Short task: Everything from the first line of the entries below through the line holding "LAMP_W = 75.0" must be printed exactly as written.

Listing:
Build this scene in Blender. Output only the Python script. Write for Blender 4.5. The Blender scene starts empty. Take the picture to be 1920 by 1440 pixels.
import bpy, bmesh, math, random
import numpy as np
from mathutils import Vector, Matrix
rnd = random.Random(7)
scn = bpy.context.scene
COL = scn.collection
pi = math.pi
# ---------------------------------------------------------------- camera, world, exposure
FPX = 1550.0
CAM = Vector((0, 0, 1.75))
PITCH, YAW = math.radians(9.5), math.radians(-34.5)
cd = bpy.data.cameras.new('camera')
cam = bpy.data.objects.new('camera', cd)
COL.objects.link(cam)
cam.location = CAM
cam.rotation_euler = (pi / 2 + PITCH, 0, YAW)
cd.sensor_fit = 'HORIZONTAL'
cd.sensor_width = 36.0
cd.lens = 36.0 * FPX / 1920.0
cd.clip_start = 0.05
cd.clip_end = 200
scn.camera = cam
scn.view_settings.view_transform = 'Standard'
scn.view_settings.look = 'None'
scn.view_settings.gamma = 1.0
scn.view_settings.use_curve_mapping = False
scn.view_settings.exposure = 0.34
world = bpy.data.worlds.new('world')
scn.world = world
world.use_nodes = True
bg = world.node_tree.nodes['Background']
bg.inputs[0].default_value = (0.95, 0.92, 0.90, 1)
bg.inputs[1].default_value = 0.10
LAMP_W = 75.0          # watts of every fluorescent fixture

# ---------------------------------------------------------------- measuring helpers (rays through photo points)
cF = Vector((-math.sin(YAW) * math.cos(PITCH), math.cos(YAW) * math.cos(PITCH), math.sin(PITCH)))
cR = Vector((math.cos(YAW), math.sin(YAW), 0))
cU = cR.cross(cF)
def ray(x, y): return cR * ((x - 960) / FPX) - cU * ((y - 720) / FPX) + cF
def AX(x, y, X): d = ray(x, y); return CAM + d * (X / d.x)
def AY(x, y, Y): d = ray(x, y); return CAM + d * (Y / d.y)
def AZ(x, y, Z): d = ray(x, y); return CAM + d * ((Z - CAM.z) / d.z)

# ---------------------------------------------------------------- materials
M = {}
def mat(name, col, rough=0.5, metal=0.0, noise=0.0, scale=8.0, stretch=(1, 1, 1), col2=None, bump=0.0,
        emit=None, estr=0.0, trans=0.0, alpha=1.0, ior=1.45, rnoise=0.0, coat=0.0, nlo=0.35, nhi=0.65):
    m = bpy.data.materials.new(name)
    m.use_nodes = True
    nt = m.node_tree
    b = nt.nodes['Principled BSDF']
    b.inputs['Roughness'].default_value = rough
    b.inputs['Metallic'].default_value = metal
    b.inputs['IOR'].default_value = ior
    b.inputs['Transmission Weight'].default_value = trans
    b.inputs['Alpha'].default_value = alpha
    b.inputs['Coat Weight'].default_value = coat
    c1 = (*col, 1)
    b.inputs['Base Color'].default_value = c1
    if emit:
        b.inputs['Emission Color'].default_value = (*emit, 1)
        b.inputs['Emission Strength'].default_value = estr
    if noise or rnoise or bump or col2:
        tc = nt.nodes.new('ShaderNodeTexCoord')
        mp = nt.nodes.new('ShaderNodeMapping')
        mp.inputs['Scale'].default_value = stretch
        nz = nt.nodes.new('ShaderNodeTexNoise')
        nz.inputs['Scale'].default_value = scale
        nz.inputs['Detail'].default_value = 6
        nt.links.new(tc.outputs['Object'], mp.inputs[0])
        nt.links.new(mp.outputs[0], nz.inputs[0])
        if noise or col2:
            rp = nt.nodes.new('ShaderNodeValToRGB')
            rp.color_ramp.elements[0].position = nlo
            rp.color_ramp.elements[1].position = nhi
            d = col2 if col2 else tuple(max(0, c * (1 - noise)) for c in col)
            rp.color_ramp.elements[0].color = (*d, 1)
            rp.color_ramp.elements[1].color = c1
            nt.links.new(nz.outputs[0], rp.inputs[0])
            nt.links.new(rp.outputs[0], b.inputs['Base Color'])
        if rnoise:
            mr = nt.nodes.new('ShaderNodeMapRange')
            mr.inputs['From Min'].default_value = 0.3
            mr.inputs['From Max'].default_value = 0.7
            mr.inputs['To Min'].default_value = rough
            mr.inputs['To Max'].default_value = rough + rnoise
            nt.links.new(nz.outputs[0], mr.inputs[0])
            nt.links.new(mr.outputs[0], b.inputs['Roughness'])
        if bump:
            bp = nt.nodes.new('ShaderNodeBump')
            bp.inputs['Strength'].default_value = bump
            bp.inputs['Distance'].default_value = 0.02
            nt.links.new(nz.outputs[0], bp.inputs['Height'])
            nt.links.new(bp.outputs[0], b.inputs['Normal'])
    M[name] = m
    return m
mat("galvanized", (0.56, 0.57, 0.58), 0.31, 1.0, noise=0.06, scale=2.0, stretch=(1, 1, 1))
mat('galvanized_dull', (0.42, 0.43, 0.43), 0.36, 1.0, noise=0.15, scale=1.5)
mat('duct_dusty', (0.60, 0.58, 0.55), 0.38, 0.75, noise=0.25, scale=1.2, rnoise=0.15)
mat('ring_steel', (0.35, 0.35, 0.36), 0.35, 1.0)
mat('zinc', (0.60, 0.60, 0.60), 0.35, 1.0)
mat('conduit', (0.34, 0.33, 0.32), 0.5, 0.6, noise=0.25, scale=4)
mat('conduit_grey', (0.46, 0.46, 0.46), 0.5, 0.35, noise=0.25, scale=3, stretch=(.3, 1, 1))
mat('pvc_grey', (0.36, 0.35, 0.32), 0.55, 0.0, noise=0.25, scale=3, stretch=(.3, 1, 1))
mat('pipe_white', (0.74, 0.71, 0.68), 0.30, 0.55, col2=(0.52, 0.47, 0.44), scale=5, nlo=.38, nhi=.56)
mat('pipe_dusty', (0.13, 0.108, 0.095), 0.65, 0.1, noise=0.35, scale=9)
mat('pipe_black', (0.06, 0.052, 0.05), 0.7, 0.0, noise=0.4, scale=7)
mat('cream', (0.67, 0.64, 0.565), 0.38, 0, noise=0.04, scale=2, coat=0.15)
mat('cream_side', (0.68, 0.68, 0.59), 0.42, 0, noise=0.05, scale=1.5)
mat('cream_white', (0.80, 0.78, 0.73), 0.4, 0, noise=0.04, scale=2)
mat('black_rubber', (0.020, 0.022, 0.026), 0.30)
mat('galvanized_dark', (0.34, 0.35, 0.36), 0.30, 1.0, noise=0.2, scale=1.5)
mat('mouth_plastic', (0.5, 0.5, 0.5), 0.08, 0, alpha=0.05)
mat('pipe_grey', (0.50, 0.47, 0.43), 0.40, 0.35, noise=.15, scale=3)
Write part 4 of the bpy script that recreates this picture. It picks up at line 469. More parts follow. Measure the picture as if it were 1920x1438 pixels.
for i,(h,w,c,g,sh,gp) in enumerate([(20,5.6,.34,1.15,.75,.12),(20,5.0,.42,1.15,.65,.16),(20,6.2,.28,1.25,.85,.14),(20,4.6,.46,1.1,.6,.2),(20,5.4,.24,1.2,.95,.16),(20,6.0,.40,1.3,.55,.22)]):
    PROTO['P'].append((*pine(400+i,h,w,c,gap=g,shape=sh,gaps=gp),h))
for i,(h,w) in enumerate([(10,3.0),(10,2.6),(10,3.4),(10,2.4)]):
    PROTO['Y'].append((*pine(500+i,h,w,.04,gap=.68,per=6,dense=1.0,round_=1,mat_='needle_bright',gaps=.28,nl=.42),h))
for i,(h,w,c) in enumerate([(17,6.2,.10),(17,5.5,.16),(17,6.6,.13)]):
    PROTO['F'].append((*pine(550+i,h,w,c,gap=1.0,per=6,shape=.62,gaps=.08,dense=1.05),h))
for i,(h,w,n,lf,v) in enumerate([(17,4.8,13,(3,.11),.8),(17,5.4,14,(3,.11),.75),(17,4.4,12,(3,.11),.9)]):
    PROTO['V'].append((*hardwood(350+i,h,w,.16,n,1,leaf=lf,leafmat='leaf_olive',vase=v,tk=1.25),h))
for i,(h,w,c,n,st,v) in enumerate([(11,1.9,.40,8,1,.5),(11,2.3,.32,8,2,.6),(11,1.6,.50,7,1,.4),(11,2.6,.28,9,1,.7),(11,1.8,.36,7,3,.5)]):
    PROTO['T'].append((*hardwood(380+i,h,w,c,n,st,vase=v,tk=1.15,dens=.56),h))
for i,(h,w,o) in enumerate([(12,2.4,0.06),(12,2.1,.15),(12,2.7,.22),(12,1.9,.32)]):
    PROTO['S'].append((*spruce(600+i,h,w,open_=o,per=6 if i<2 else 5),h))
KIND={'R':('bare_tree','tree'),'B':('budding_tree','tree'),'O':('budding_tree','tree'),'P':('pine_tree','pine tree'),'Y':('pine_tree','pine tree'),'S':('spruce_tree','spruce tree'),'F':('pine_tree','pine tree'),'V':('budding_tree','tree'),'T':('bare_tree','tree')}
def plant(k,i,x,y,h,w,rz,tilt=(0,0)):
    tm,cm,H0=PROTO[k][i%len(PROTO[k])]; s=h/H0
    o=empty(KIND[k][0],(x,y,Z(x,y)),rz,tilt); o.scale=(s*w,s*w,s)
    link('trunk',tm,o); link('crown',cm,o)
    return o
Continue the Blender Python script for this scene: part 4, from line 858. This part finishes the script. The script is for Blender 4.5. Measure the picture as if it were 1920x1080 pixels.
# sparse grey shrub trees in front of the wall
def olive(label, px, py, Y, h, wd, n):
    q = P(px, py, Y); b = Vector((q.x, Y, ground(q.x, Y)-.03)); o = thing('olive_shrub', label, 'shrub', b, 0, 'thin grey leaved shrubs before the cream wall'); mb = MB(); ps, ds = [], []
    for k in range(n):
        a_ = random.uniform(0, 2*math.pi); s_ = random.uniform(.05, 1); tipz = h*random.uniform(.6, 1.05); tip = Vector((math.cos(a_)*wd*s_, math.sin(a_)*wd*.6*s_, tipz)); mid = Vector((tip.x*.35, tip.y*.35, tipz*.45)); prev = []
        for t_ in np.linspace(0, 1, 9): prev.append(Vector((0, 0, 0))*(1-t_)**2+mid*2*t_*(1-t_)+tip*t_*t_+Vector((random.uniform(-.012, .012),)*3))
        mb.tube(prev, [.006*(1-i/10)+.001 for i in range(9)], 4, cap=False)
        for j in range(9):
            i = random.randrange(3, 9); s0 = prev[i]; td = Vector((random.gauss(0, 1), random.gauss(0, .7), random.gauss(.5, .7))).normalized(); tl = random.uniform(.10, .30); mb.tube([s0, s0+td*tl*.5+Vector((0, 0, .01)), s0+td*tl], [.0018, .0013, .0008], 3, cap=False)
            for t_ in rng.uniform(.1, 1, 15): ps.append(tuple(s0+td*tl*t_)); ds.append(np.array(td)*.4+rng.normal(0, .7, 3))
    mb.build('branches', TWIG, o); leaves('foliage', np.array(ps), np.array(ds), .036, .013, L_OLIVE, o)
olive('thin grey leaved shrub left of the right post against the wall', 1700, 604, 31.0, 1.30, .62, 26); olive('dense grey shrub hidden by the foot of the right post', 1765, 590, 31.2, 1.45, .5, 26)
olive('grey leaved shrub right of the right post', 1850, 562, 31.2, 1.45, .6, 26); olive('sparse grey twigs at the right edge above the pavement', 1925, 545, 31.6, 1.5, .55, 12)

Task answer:
Build this scene in Blender. Output only the Python script. Write for Blender 4.5. The Blender scene starts empty. Take the picture to be 1920 by 1440 pixels.
import bpy, bmesh, math, random
import numpy as np
from mathutils import Vector, Matrix
rnd = random.Random(7)
scn = bpy.context.scene
COL = scn.collection
pi = math.pi
# ---------------------------------------------------------------- camera, world, exposure
FPX = 1550.0
CAM = Vector((0, 0, 1.75))
PITCH, YAW = math.radians(9.5), math.radians(-34.5)
cd = bpy.data.cameras.new('camera')
cam = bpy.data.objects.new('camera', cd)
COL.objects.link(cam)
cam.location = CAM
cam.rotation_euler = (pi / 2 + PITCH, 0, YAW)
cd.sensor_fit = 'HORIZONTAL'
cd.sensor_width = 36.0
cd.lens = 36.0 * FPX / 1920.0
cd.clip_start = 0.05
cd.clip_end = 200
scn.camera = cam
scn.view_settings.view_transform = 'Standard'
scn.view_settings.look = 'None'
scn.view_settings.gamma = 1.0
scn.view_settings.use_curve_mapping = False
scn.view_settings.exposure = 0.34
world = bpy.data.worlds.new('world')
scn.world = world
world.use_nodes = True
bg = world.node_tree.nodes['Background']
bg.inputs[0].default_value = (0.95, 0.92, 0.90, 1)
bg.inputs[1].default_value = 0.10
LAMP_W = 75.0          # watts of every fluorescent fixture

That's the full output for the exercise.